_Work required_
Could you print every record below exactly as it appears?
──────── Given entries ────────
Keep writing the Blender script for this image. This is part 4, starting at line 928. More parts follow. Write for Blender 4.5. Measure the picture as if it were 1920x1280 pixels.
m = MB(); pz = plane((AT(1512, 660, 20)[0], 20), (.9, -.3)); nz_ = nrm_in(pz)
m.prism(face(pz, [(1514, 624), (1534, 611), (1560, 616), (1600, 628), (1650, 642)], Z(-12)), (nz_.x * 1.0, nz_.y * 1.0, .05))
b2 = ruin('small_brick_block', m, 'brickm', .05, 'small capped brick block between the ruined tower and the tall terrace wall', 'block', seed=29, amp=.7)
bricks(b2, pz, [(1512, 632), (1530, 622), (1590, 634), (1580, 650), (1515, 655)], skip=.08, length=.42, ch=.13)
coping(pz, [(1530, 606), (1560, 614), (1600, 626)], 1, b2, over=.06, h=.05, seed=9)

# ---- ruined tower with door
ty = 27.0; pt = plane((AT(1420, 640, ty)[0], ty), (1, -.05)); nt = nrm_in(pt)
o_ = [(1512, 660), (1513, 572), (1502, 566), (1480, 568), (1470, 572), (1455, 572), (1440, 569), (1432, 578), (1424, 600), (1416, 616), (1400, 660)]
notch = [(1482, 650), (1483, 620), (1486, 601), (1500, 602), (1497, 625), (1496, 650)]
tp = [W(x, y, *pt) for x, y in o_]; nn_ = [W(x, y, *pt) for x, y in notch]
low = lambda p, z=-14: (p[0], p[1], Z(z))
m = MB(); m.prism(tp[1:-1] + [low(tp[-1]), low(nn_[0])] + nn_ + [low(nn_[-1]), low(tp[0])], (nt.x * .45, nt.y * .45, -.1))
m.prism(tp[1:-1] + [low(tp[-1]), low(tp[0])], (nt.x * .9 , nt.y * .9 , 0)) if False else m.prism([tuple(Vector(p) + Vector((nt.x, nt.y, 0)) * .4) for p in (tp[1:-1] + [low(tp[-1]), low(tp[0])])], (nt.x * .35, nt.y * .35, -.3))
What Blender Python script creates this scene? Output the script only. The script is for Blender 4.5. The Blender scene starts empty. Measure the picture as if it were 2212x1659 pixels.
────────
_Exercise response_
Keep writing the Blender script for this image. This is part 4, starting at line 928. More parts follow. Write for Blender 4.5. Measure the picture as if it were 1920x1280 pixels.
m = MB(); pz = plane((AT(1512, 660, 20)[0], 20), (.9, -.3)); nz_ = nrm_in(pz)
m.prism(face(pz, [(1514, 624), (1534, 611), (1560, 616), (1600, 628), (1650, 642)], Z(-12)), (nz_.x * 1.0, nz_.y * 1.0, .05))
b2 = ruin('small_brick_block', m, 'brickm', .05, 'small capped brick block between the ruined tower and the tall terrace wall', 'block', seed=29, amp=.7)
bricks(b2, pz, [(1512, 632), (1530, 622), (1590, 634), (1580, 650), (1515, 655)], skip=.08, length=.42, ch=.13)
coping(pz, [(1530, 606), (1560, 614), (1600, 626)], 1, b2, over=.06, h=.05, seed=9)

# ---- ruined tower with door
ty = 27.0; pt = plane((AT(1420, 640, ty)[0], ty), (1, -.05)); nt = nrm_in(pt)
o_ = [(1512, 660), (1513, 572), (1502, 566), (1480, 568), (1470, 572), (1455, 572), (1440, 569), (1432, 578), (1424, 600), (1416, 616), (1400, 660)]
notch = [(1482, 650), (1483, 620), (1486, 601), (1500, 602), (1497, 625), (1496, 650)]
tp = [W(x, y, *pt) for x, y in o_]; nn_ = [W(x, y, *pt) for x, y in notch]
low = lambda p, z=-14: (p[0], p[1], Z(z))
m = MB(); m.prism(tp[1:-1] + [low(tp[-1]), low(nn_[0])] + nn_ + [low(nn_[-1]), low(tp[0])], (nt.x * .45, nt.y * .45, -.1))
m.prism(tp[1:-1] + [low(tp[-1]), low(tp[0])], (nt.x * .9 , nt.y * .9 , 0)) if False else m.prism([tuple(Vector(p) + Vector((nt.x, nt.y, 0)) * .4) for p in (tp[1:-1] + [low(tp[-1]), low(tp[0])])], (nt.x * .35, nt.y * .35, -.3))
What Blender Python script creates this scene? Output the script only. The script is for Blender 4.5. The Blender scene starts empty. Measure the picture as if it were 2212x1659 pixels.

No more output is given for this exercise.